Tindak lanjut proses hukum diharapkan berbasis pada ketentuan hukum bukan atas pernyataan yang mengandung kekeliruan, penetapan siapakah yg paling bertanggungjawab secara hukum atas tindak pidana yang terjadi tidak boleh keliru dan salah karena berakibat pada penzaliman atas diri pribadi orang tersebut.
Sebagaimana adagium yang sangat terkenal dalam hukum pidana yaitu: “lebih baik membebaskan 1000 orang bersalah daripada menghukum 1 orang tidak bersalah” adagium ini berarti bahwa ketika satu orang benar atau tidak bersalah dijatuhi hukuman maka runtuhlah hukum itu.
Menghukum orang yang tidak bersalah adalah suatu kejahatan paling dikutuk dan tidak dapat dibenarkan sama sekali.
BAIKLAH mari kita kembali ke pokok permasalahannya, saat ini banyak sekali masyarakat belum dapat membedakan tentang siapakah penyelenggara pelabuhan dan siapakah penyelenggara keselamatan pelayaran di pelabuhan.
Untuk itu mari kita ulas agar dapat lebih memahaminya.
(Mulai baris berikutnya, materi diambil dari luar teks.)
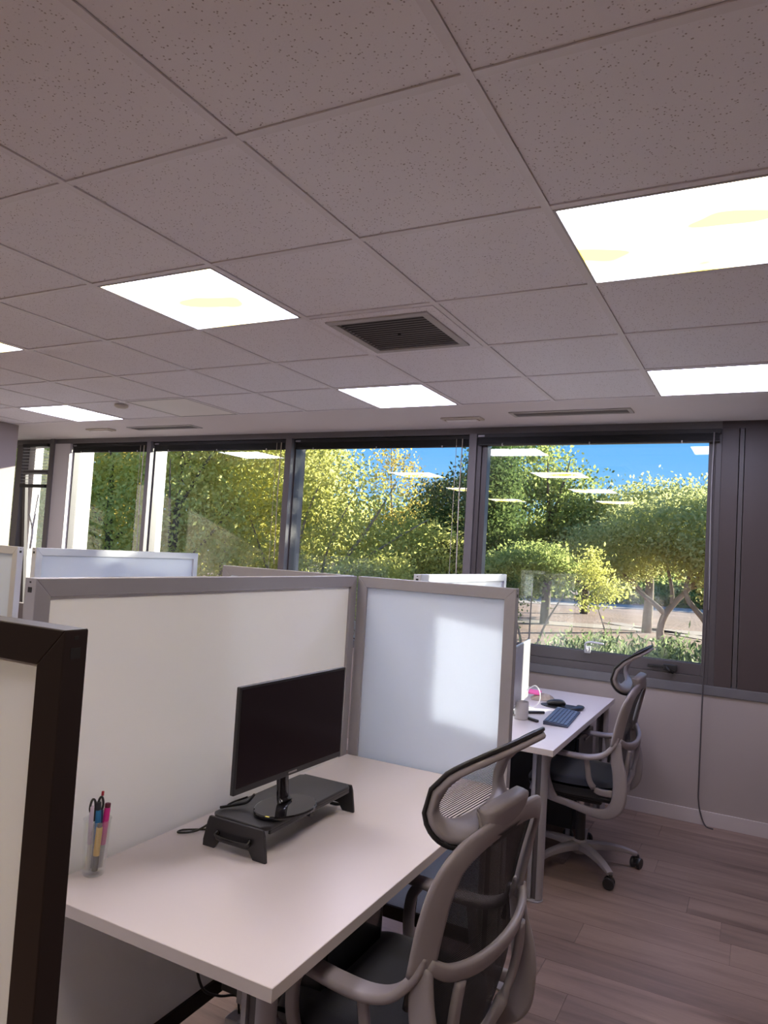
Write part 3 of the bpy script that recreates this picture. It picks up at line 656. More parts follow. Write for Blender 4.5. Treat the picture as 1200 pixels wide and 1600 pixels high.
    for i in range(nv+1):
        z = 0.47+(0.965-0.47)*i/nv
        wd_ = 0.238 if z < 0.85 else 0.238-0.045*((z-0.85)/0.115)**2.2
        if z < 0.62: wd_ = 0.235-0.07*((0.62-z)/0.15)**2
        for j in range(nu+1):
            t = -1+2*j/nu; v.append((bx(max(z, 0.70))+0.012-0.028*(1-t*t)-(0.0 if z > 0.7 else 0.012*math.sin(PI*(0.7-z)/0.25)), t*wd_, z))
    for i in range(nv):
        for j in range(nu): a0 = i*(nu+1)+j; f.append((a0, a0+1, a0+nu+2, a0+nu+1))
    m.add(v, f); m.build('back_net', M_NETB, g, smooth=True)
    # lumbar arc and lower loop
    m = MB(); sweep(m, [(-0.222, 0.250, 0.728), (-0.246, 0.20, 0.700), (-0.264, 0.11, 0.684), (-0.270, 0, 0.679), (-0.264, -0.11, 0.684), (-0.246, -0.20, 0.700), (-0.222, -0.250, 0.728)], [0.030, 0.036, 0.042, 0.044, 0.042, 0.036, 0.030], 0.022, (-0.2, 0, 1), 6, 12)
    m.build('lumbar_arc', M_CHAIR, g, smooth=True)
    m = MB(); sweep(m, [(-0.258, 0.165, 0.672), (-0.252, 0.175, 0.60), (-0.240, 0.155, 0.52), (-0.228, 0.09, 0.462), (-0.224, 0, 0.448), (-0.228, -0.09, 0.462), (-0.240, -0.155, 0.52), (-0.252, -0.175, 0.60), (-0.258, -0.165, 0.672)], 0.034, 0.020,
                    [(0, 1, 0.1), (0, 1, 0), (0, 0.9, 0.4), (0, 0.4, 0.9), (0, 0, 1), (0, -0.4, 0.9), (0, -0.9, 0.4), (0, -1, 0), (0, -1, 0.1)], 6, 12)
    m.build('lower_back_loop', M_CHAIR, g, smooth=True)
    # back spine under the seat
    m = MB(); sweep(m, [(-0.10, 0, 0.375), (-0.18, 0, 0.385), (-0.222, 0, 0.41), (-0.228, 0, 0.45)], [0.12, 0.10, 0.09, 0.07], 0.028, (0, 1, 0), 5, 12); m.build('back_spine', M_CHAIR, g, smooth=True)
    # --- headrest: profile in x,z ; stations 0 (bottom) .. 1 (top)
    prof = catmull([(-0.250, 0, 0.945), (-0.205, 0, 0.958), (-0.172, 0, 0.990), (-0.163, 0, 1.030), (-0.178, 0, 1.072), (-0.212, 0, 1.110), (-0.262, 0, 1.145), (-0.318, 0, 1.178)], 8)
    seg = [0]
    for a, b in zip(prof, prof[1:]): seg.append(seg[-1]+float(np.linalg.norm(b-a)))
    Lp = seg[-1]
    def P(s, y_, d=0):       # s 0..1 along profile
        t = min(max(s, 0), 1)*Lp
        for i in range(len(seg)-1):
            if seg[i+1] >= t: break
        k = (t-seg[i])/(seg[i+1]-seg[i]); p = prof[i]*(1-k)+prof[i+1]*k; tg = prof[i+1]-prof[i]; tg /= np.linalg.norm(tg)
        nrm = np.array([tg[2], 0, -tg[0]])
        bow = -0.030*(y_/0.19)**2 if True else 0
        p = p+nrm*d; return (p[0]+bow*-0.0, y_, p[2])
    def outl(k, n, hy, s0, s1, ex=0.50):
        a = 2*PI*k/n; c_, s_ = math.cos(a), math.sin(a)
        return (math.copysign(abs(c_)**ex, c_)*hy, (s0+s1)/2+math.copysign(abs(s_)**ex, s_)*(s1-s0)/2)
    n = 64; m = MB(); v = []; f = []
    for d in (0.0, -0.018):
        for (hy, s0, s1) in ((0.195, 0.0, 1.0), (0.192, 0.012, 0.988), (0.166, 0.20, 0.935), (0.162, 0.215, 0.925)):
            for k in range(n):
                y_, s_ = outl(k, n, hy, s0, s1); v.append(P(s_, y_, d if hy not in (0.195, 0.162) else d*0.5-0.0045 if d == 0 else -0.0135))
    for layer in range(2):
        for r_ in range(3):
            for k in range(n):
                a0 = layer*4*n+r_*n+k; a1 = layer*4*n+r_*n+(k+1) % n; f.append((a0, a1, a1+n, a0+n))
    for r_ in (0, 3):
        for k in range(n):
            a0 = r_*n+k; a1 = r_*n+(k+1) % n; f.append((a0, a1, a1+4*n, a0+4*n))
    m.add(v, f); m.build('headrest_frame', M_CHAIR, g, smooth=True)
    # net
    m = MB(); v = []; f = []; ni, nj = 28, 20
    for i in range(ni+1):
        s_ = 0.02+0.96*i/ni
        # half width of the outline at this s
        q_ = abs((s_-0.5)/0.5); hw = 0.190*(max(0, 1-q_**4))**0.25
        for j in range(nj+1): v.append(P(s_, (-1+2*j/nj)*max(hw, 0.01), 0.003))
    for i in range(ni):
        for j in range(nj): a0 = i*(nj+1)+j; f.append((a0, a0+1, a0+nj+2, a0+nj+1))
    m.add(v, f); m.build('headrest_net', M_NET, g, smooth=True)
    m = MB(); rim = [P(outl(k, n, 0.195, 0.0, 1.0)[1], outl(k, n, 0.195, 0, 1)[0], 0.004) for k in range(n)]
    sweep(m, rim, 0.011, 0.012, (1, 0, 0.2), 1, 6, closed=True, e=1); m.build('headrest_rim', M_BLACKP, g, smooth=True)
    # yoke that clasps the top bar
    m = MB(); sweep(m, [(-0.262, 0.092, 0.984), (-0.266, 0.086, 0.986), (-0.270, 0.03, 0.988), (-0.270, -0.03, 0.988), (-0.266, -0.086, 0.986), (-0.262, -0.092, 0.984)], [0.070, 0.098, 0.104, 0.104, 0.098, 0.070], [0.030, 0.040, 0.042, 0.042, 0.040, 0.030], (-0.25, 0, 1), 5, 16, e=0.35)
    m.build('headrest_yoke', M_CHAIR, g, smooth=True)
    return g
def copy_tree(o, parent=None):
    c = o.copy(); C.objects.link(c); c.parent = parent
    for ch in list(o.children): copy_tree(ch, c)
    return c
ch1 = make_chair('grey mesh office chair with headrest pulled up to the front desk')
ch1.location = (0.355, 0.44, 0); ch1.rotation_euler = (0, 0, R(174))
ch2 = copy_tree(ch1); ch2.location = (0.328, 2.74, 0); ch2.rotation_euler = (0, 0, PI)
ch2['label'] = 'grey mesh office chair with headrest at the window desk'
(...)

Penyelenggara Pelabuhan berdasarkan pada UU RI Nomor 17 Tahun 2008 Tentang Pelayaran mengatur bahwa penyelenggara pelabuhan adalah kegiatan pemerintahan yang mempunyai tugas melakukan pengaturan dan pembinaan, pengendalian, dan pengawasan kegiatan kepelabuhanan dan penyelenggara pelabuhan ini dapat dilakukan oleh Pemerintah Pusat maupun Pemerintah Daerah
Sebagaimana prakteknya di Danau Toba, jika Pelabuhan Danau tersebut adalah milik Pemerintah Kabupaten maka penyelenggara pelabuhan adalah Pemerintah Kabupaten Samosir.
Dalam hal ini instansi teknis atau Unit Pelaksana Teknis (UPT) nya jika pelabuhan tersebut mempunyai prospek komersial yang baik maka dalam pengusahaannya dapat dilaksanakan oleh Badan Usaha Pelabuhan (BUP) dengan berkonsesi dengan pemilik pelabuhan (Pemerintah atau Pemerintah daerah).
Selanjutnya dalam pengoperasian pelabuhan tentulah ada kapal yang menggunakannya, dan untuk pengawasan keselamatan kapal tersebut undang-undangpun telah mengamanatkan bahwa di pelabuhan tersebut wajib ada kegiatan pemerintahan untuk melaksanakan fungsi Keselamatan Pelayaran yang dilaksanakan oleh Syahbandar, yang notabene Syahbandar adalah aparatur pemerintah pusat yang memiliki kompetensi sebagai syahbandar dan diangkat oleh Menteri (Pasal 207, 208 dan 209 UU RI No. 17 Tahun 2008).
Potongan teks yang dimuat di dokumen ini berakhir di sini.